Day 2 Westbound for Fremantle

Day 2 Common dolphins all around!  (Written on Feb 17, 2013)

It’s midnight, my feet hit the cabin floor and in five minutes I am alive and wide awake!   We are at sea again, I am so happy!   “What is the elixir?” I quandary while brushing my teeth…  The answer is not far away…

Resty has the starboard wheelhouse door open – the fresh warm air is irresistible and stepping on deck to see the night from the Portuguese bridge, I can clearly see it is a gorgeous night.  It’s moon-less, the sky is pitch black, but lit all-over by twinkling celestial “diamonds”.   The Milky Way comes past our mast, the Southern Cross and the Two Pointers are there port-side.  While concentrating on the sky – I hear two, now three “thwacks” that I know are not waves against the hull.  I am certain that we have dolphins bow-riding!  Then the punchy and unmistakable “puh-wih” of the exhalation and inhalation sequence sounds dolphins make as they surface to breathe.  Next streaks of white bubbles and phosphorescence whiz through the sea beside our good ship Whale Song towards the bow and even better, athletic bodies abeam on our starboard side leaping out of the water just below me!  I can see the distinctive white and cream cross-over body pattern in the ship’s lights – I  have the honoured company of two or three Short-beaked common dolphins!

So this is the elixir.  Friends to help you through the midnight shift!  How lucky am I?

Two lumes of light approximately 8 nm away are acquirable targets on our ARPA-enabled RADAR.  One vessel is at 8.07 nm and heading 14.6 degrees and the other is at 8.94 nm and travelling at 195.4 degrees.  They are moving at 5kts and 2kts, respectively and with all the lights glowing, these will be fishermen doing their thing.  I am addicted to listening and looking for the dolphins and do so by moving between monitoring the RADAR and the lumes visually from inside the wheelhouse and stepping out onto the Portuguese bridge, all the time wondering if they are still here.  In the end, we have 30 minutes of which I am aware of their company, it may well have been hours.  I thank my hearing, even over the constant summer crickets chirping in my right ear!

Near the end of my watch at 0233 we are 16.8 nm east of Gabo Island.  We are in Victorian waters and this is the most south-eastern point of continental Australia.  At 0710 when I pop out into the wheelhouse I see on the chart we have entered Bass Strait and gleaming in the sunlight is Point Hicks.  Two Shy Albatross and a flock of Flesh-footed Shearwaters flurry.  The rolling hills of southern Victoria are various shades of bluey-grey in a misty smudge of wavy and curvaceous lines of pleasing landform contours.

On the fly-bridge Maria calls out “We have dolphins coming!”  A huge pod of 200 common dolphins rockets towards us, sometimes 10 at a time leaping clear of the water!  They head directly to us, but pass both sides.  They are on a mission, perhaps there is good food elsewhere as another pod of common dolphins half an hour before had also travelled right past us from the starboard to the port side.  I am encouraged to think there must be much available food, if they are so distracted.  “The next pod, if they stay, I’ll go to the foremast and take photos from there”.  As I say this to Maria, at her left shoulder, another pod of approximately 100 animals barrels towards the bow from our 8 o’clock position.  Up the foremast, I scurry and with the wide-angle lens get the animals surging back and forth at the bow!  By days’ end, we have enjoyed and documented 4 pods of common dolphins of approximately 500 animals!

I love thumbing the bird book to check the details of the albatross species, how is their eye make-up?
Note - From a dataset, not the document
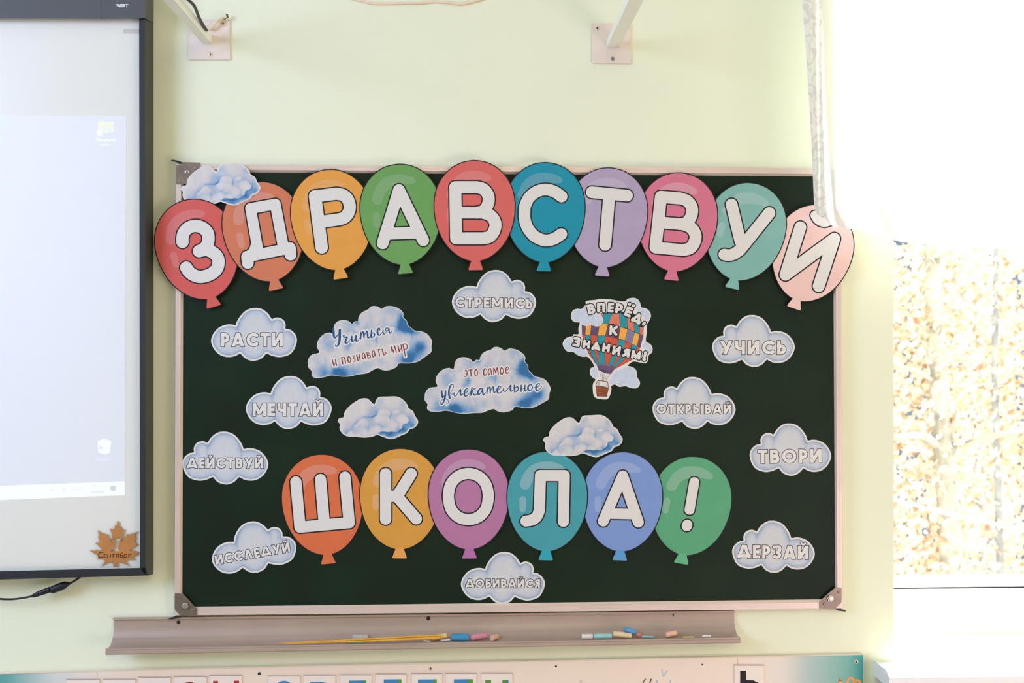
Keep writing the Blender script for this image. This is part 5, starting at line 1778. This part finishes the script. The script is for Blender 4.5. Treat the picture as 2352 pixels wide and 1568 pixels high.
def tree(trunk, dist, rpx, bark, nleaf, spread, label, branches=()):
    k = (2.45 + dist) / FPX
    root = thing('autumn_tree', label, 'tree', P(trunk[-1][0], trunk[-1][1], -dist), 'autumn trees outside the window')
    m_ = MB()
    q = smooth_pts([(x, y) for x, y in trunk], 4)
    m_.tube([P(x, y, -dist) for x, y in q], [rpx * k * (0.8 + 0.35 * i / len(q)) for i in range(len(q))], bark, 12)
    for br in branches:
        b_ = smooth_pts(br, 4)
        m_.tube([P(x, y, -dist + dz) for x, y, dz, r in b_], [r * k for x, y, dz, r in b_], bark, 8)
    m_.build('trunk', root)
    m_ = MB()
    for _ in range(nleaf):
        x, y, dz = random.uniform(*spread[0]), random.uniform(*spread[1]), random.uniform(-spread[2], 0.12)
        c = P(x, y, -dist + dz)
        s = random.uniform(0.023, 0.044) * spread[3]
        a = Vector((random.gauss(0, 1), random.gauss(0, 1), random.gauss(0, 1))).normalized()
        b_ = a.orthogonal().normalized()
        e = a.cross(b_)
        vs_ = [c - b_ * s, c + e * s * .45 - b_ * s * .2 + a * s * .12, c + e * s * .5 + b_ * s * .35 + a * s * .18, c + b_ * s, c - e * s * .5 + b_ * s * .35 + a * s * .18, c - e * s * .45 - b_ * s * .2 + a * s * .12]
        m_.add(vs_, [[0, 1, 2, 3], [0, 3, 4, 5]], random.choices(LV, (4, 4, 1.0, 4))[0])
    m_.build('foliage', root)


tree([(2140, 480), (2150, 760), (2160, 930), (2172, 1080), (2186, 1330), (2190, 1600)], 3.6, 25, BARK, 5200, ((2040, 2230), (560, 1420), .7, .85), 'thick pale trunked autumn tree nearest the window',
     [[(2160, 1025, 0, 12), (2110, 1000, .1, 9), (2050, 1005, .2, 7)], [(2100, 1010, .1, 5), (2080, 1045, .2, 4)], [(2100, 1010, .1, 5), (2130, 1060, .2, 4)], [(2180, 1035, 0, 10), (2250, 1010, .1, 8), (2360, 985, .2, 6)], [(2165, 900, 0, 8), (2120, 860, .1, 6), (2060, 840, .2, 4)], [(2240, 990, .1, 4), (2290, 940, .2, 3)]])
tree([(2215, 540), (2218, 700), (2232, 900), (2246, 1050), (2262, 1250), (2275, 1600)], 7.4, 13, BARK2, 4400, ((2150, 2330), (560, 1420), .8, 1.3), 'thin grey trunked autumn tree behind the thick one')
tree([(2290, 500), (2285, 800), (2288, 1000), (2296, 1250), (2300, 1600)], 5.5, 9, BARK2, 4200, ((2230, 2460), (570, 1420), .8, 1.05), 'slender autumn tree at the right edge of the window')
w = MB()
cable = smooth_pts([(1900, 1100), (2054, 1146), (2150, 1173), (2250, 1195), (2352, 1213), (2600, 1240)], 4)
w.tube([P(x, y, -2.3) for x, y in cable], 3.2 * 4.75 / FPX, mat('pale_cable', (0.75, 0.8, 0.84, 1), 0.5, 0.3), 8)
tag(w.build('overhead_cable', None, True), 'pale cable sloping down outside in front of the autumn trees', 'cable')
BACKD = mat('blue_grey_backdrop', (0.050, 0.074, 0.105, 1), 0.8, 0.2, noise=0.35, nscale=1.2)
w = MB()
w.box((1.5, 12.0, -3.0), (14.0, 16.0, 3.2), BACKD)  # added block, dark only to give bluish gaps between the leaves
tag(w.build('backdrop'), 'added blue grey backdrop behind the autumn leaves', 'backdrop')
Do they have the underarm black notches characteristic of the Shy? Is it a juvenile with patchy plumage pigmentation?   It feels good to be in the presence of albatross again.

Lunch is pumpkin and feta quiche, rocket salad, salami, cheese and breads which I quickly put in a bowl to eat while on my 12-3pm watch in the wheelhouse.   We are en route to Port Welshpool to pick up Dr. Pete Gill, our blue whale colleague from Warnambool.  Our course is 244 degrees and we shall arrive in the wee hours of the morning.

What a great day, it is always a pleasure to “feel the boat move under my feet”!